Come accennato, una persona presentava una frattura a un arto inferiore derivante da ferita d'arma da fuoco, ed è stata tenuta senza cure per settimane. Il ricovero di questo richiedente asilo è avvenuto solo grazie all’interessamento degli attivisti impegnati nella zona. Ma casi simili, solo apparentemente meno eclatanti, sono tutt’altro che isolati.

Inopinatamente, e con intenzioni certamente ben più nobili, la struttura sportiva del nostro Ateneo è
entrata a fare parte di una tragica storia di contenimento e sostanziale limitazione dei diritti, in
ragione della scelta delle autorità competenti di tenere insieme centinaia di persone all’interno di
una struttura inidonea a ospitare esseri umani per più di qualche ora e del rifiuto netto a distribuirle
nel territorio, all’interno di una pluralità di spazi appositamente attrezzati.
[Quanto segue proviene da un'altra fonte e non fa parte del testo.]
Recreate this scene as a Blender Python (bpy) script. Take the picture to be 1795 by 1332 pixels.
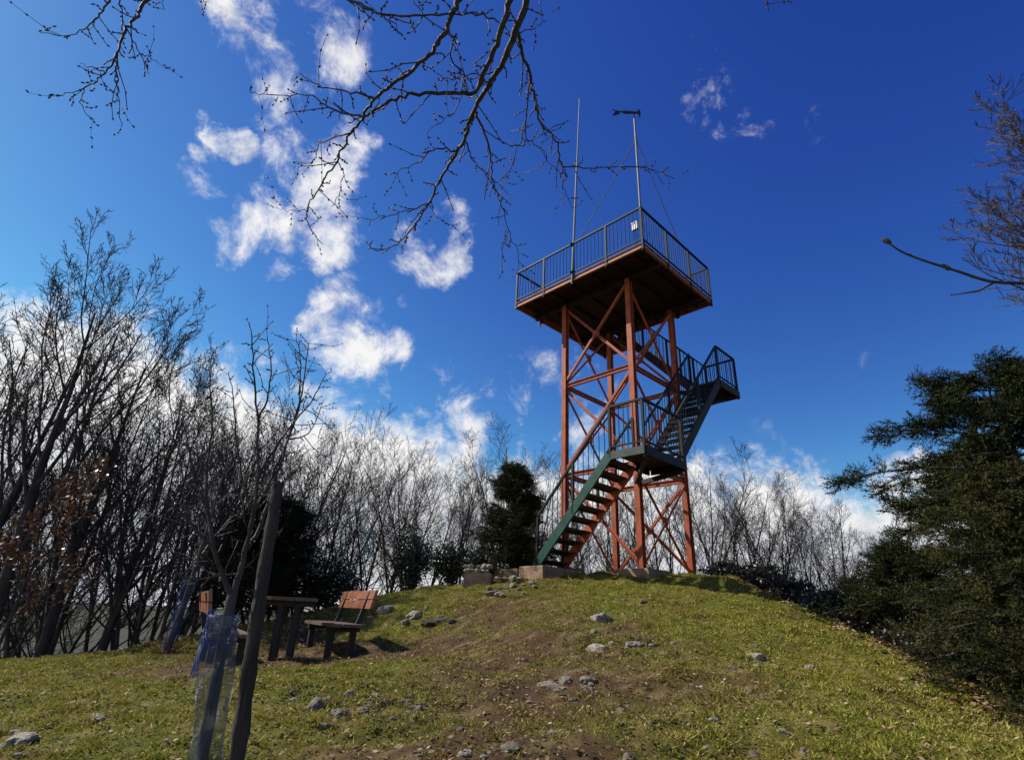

In ragione di queste considerazioni e per potere meglio assecondare quei principi che lo hanno
certamente indotto a concedere quello spazio, nel nostro ruolo di docenti universitari, ricercatori,
studenti e cittadini democratici, chiediamo al Magnifico Rettore dell’Università degli Studi di
Messina, prof. Pietro Navarra, di volere revocare la disponibilità espressa all’impiego del “Pala
Nebiolo” e di volere eventualmente mettere a disposizione dei richiedenti asilo presenti nella
nostra città altre strutture universitarie appositamente attrezzate per l’ospitalità ed accoglienza
delle persone – restituendo così l’impianto sportivo agli studenti e agli atleti che ne costituiscono
l’utenza naturale. Una revoca, peraltro, resa facilmente praticabile dall’apposita requisizione,
apparentemente attuata dal Comune di Messina, del villaggio turistico “Le Dune”: struttura messa a
disposizione dell’autorità prefettizia per l’accoglienza dei migranti.